Obaid-Chinoy, who was on her way to the US for the launch of the Ms Marvel series that she has co-directed, said Pakistani filmmakers have the odds stacked against them.

“To make a film in Pakistan is to make a film on your sheer perseverance and stubbornness because the infrastructure and the ecosystem does not support cinema in this country,” she said.

Apart from funding and infrastructure, what is also lacking in Pakistan is a cinematic lineage that young filmmakers can learn from.

“Like almost every Pakistani kid,” Sadiq says he too grew up on Bollywood films, and it was only in his late teens that he discovered world cinema. He counts Iranian filmmaker Ashgar Farhadi, American director Paul Thomas Anderson, and Krzysztof Kieslowski’s Three Colours trilogy among strong influences.

“I had a relationship with almost every country’s cinema except my own because, when I was a teenager, there was no [Pakistani] cinema,” he says.

While documentaries from Pakistan on subjects such as women, honour killings, acid victims and terrorism have been celebrated at international film festivals, and at home television soaps have a massive audience, Urdu commercial cinema has long struggled.

Every few years a film emerges that draws the audiences back to cinema halls, rekindling hope that more films will follow. In 2007, it was Shoaib Mansoor’s Khuda Kay Liye. In 2011, it was again Mansoor’s Bol. In 2013, it was Farjad Nabi and Meenu Gaur’s Zinda Bhaag, which also became Pakistan’s first Oscar entry after a gap of 50 years.

However, the energy is never sustained and in Pakistan’s Urdu-speaking middle class there is little culture of going to the cinemas with family and friends. And for cinema owners, banking on Pakistani films is not smart business.

A law in Pakistan stipulates that cinema owners must give precedence to, and more than 80 percent of the screens, to Pakistani films over foreign films.

But earlier this month some filmmakers in Pakistan held a press conference to complain that cinemas were not giving screens for their new films that were released during the Eid weekend, preferring instead the Marvel Studio’s money-spinner, Doctor Strange in the Multiverse of Madness.

Both Gilani and Obaid-Chinoy say that Joyland and its success at Cannes could change that – especially as a new generation of Pakistani filmmakers have studied or spent time abroad and been exposed to the possibilities that lie beyond Pakistan and the Indian subcontinent.

“To have a Pakistani film for the first time premiere at Cannes – a story that is germane to Pakistan, that is produced by Pakistanis, where the major cast and the crew come from this country, really shows the strides that this generation of filmmakers have made,” Obaid-Chinoy said. “I think that Saim’s film at Cannes is going to open the floodgates for many filmmakers who will now realise the possibility of creating films that can shine on the international stage.”

Joyland has already been acquired for a theatrical release in France, but releasing the film in Pakistan may be a challenge.
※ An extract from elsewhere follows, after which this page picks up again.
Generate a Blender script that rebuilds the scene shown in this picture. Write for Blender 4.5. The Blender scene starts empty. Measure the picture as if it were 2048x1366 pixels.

Gilani, who starred in a 2020 feminist detective web series, Churails (Witches), that was banned in Pakistan, anticipates challenges, criticism and several cuts by censors if the film gets permission for a theatrical release.

But Sadiq is hopeful. Recalling how he and his team wept on Tuesday, way past the standing ovation, he said: “Everything felt more emotional, because it felt like the start of something.”